An off-duty Denver cop has been suspended and is facing possible "felony menacing" charges after a confirmed incident in which he allegedly flashed his badge and then pointed his pistol at a McDonald's drive-thru employee in Aurora, Colorado. This shining example of the kind of highly-trained "special people" that organizations such as the Brady Campaign and the Violence Policy Center constantly screech to us are the "only ones professional enough to carry firearms in public" apparently decided that the restaurant was taking too long in processing his order, and instead of going inside to complain to the manager like regular people do he subsequently started to throw his highly unprofessional (and unforgivably dangerous) little hissy fit.
Of course, this mental midget has not been arrested to date, and his identity has conveniently not been divulged. Compare this sort of treatment with what would have happened had the irate customer been one of us common peasants. If we had done something anywhere similar to what this man has been accused of, we would have been promptly placed into custody at gunpoint, and our name and booking photo would have (rightly) been plastered all over the media. How come Officer McTemper doesn't get the same treatment?

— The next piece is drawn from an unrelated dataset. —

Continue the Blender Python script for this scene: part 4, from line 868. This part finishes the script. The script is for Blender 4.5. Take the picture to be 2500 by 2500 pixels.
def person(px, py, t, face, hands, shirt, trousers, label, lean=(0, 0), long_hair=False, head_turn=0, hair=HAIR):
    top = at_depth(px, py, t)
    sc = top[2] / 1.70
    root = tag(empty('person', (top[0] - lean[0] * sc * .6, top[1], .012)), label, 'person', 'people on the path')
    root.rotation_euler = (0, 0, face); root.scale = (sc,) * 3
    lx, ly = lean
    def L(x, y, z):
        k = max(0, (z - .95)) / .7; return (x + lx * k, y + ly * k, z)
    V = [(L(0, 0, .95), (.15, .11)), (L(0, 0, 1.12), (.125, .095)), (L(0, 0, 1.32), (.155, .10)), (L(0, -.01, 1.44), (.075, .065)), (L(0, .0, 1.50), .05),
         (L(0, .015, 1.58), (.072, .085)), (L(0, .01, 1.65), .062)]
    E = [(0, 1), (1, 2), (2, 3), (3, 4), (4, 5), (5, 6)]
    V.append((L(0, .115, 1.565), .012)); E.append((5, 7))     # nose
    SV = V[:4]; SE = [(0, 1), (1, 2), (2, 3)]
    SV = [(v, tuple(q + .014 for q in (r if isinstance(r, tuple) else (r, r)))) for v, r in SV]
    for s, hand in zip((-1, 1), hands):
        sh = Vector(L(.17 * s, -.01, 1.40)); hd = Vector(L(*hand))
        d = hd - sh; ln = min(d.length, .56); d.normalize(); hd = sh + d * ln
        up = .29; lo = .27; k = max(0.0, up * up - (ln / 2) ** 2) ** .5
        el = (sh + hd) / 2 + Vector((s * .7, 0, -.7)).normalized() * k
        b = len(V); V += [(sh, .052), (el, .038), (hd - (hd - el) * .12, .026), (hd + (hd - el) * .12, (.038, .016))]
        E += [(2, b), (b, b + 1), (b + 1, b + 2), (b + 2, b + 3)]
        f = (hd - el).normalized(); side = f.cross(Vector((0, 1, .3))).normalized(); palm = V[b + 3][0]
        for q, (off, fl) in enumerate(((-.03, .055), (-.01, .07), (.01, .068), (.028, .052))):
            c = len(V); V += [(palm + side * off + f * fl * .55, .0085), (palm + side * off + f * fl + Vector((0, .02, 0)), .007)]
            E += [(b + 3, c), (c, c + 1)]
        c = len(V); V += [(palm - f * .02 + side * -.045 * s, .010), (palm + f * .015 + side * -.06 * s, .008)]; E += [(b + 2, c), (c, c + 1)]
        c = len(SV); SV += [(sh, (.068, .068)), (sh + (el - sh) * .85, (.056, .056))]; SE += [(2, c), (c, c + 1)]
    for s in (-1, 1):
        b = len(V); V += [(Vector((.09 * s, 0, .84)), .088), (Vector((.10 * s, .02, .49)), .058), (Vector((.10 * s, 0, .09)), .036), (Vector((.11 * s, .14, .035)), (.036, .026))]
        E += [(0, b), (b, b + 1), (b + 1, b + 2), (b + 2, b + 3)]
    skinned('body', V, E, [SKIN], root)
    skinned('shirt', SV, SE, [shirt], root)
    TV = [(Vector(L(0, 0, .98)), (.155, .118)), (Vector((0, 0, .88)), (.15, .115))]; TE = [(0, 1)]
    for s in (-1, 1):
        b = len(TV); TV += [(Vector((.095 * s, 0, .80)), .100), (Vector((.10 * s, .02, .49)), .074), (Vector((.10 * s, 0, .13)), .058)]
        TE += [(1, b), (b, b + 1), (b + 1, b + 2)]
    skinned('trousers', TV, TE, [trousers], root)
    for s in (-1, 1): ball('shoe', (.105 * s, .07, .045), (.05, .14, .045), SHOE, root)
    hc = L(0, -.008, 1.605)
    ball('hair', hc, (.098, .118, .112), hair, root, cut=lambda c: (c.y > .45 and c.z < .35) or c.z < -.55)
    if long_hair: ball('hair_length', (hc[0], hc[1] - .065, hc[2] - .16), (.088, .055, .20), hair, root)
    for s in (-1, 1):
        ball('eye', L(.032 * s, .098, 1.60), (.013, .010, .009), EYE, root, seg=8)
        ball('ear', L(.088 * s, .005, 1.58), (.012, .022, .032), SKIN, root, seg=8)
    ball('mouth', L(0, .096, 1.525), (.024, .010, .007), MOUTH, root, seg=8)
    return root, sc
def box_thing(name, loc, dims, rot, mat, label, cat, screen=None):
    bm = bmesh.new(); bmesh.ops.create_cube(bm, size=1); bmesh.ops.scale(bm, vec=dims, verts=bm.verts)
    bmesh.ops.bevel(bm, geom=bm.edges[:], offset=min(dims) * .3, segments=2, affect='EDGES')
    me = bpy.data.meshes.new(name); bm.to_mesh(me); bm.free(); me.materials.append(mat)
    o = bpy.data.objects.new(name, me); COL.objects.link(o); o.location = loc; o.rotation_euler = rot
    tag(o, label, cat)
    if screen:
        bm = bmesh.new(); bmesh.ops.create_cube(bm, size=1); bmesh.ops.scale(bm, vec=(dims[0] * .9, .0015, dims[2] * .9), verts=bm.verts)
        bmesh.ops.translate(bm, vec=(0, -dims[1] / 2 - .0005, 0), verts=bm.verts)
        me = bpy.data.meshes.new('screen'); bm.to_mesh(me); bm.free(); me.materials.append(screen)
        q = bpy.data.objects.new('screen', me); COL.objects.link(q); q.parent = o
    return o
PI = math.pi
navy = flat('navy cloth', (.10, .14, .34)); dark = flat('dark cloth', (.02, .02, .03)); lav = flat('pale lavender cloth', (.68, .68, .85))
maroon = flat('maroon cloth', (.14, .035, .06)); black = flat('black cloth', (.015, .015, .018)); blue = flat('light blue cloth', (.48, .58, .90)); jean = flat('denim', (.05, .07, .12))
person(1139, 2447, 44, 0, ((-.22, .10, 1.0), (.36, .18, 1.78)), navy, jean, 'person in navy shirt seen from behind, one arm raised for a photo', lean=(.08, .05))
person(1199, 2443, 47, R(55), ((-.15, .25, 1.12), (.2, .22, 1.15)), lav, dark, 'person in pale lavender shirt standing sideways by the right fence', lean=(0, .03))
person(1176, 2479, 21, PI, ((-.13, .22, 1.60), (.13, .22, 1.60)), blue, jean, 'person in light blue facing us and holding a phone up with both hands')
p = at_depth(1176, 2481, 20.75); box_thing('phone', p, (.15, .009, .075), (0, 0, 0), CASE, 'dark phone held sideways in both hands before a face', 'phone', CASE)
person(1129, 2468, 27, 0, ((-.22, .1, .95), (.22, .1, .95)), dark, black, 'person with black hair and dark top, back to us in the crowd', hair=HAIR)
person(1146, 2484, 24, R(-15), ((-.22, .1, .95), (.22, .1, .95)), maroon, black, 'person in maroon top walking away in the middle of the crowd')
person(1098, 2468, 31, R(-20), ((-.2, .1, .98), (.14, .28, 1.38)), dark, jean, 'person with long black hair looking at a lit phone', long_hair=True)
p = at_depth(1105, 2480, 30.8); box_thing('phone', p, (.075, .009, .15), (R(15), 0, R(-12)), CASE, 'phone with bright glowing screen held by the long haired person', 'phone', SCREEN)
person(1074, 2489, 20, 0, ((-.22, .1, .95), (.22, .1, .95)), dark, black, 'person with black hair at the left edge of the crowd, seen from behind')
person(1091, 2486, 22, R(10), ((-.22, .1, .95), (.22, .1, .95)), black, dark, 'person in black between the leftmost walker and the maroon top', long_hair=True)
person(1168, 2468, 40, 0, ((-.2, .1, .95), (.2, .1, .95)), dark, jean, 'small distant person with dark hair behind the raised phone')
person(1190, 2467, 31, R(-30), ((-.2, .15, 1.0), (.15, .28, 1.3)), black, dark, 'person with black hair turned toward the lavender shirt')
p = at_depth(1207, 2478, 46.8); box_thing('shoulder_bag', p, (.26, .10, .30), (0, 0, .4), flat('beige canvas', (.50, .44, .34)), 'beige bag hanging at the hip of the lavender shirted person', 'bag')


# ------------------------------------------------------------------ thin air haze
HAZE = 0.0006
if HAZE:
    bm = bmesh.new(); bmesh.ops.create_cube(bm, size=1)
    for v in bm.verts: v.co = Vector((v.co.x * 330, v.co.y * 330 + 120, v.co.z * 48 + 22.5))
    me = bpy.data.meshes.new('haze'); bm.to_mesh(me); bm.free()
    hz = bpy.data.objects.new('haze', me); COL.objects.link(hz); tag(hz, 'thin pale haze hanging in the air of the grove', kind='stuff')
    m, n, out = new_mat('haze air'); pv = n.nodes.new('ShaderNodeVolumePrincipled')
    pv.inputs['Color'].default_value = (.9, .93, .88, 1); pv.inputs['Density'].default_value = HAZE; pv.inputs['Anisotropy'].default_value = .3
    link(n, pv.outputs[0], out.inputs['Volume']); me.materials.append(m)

It's situations such as these, which tend to give the appearance that there are two kinds of justice in society depending on what one does for a living, that make ordinary people so cynical and untrusting of all people in law enforcement, even though the vast majority of cops are good, service-oriented professionals. The odious official coddling and protection of a bad apple by their colleagues only serves to ruin the reputations of everyone else in a police department by association, and the sooner the senior brass understand that fact, the better.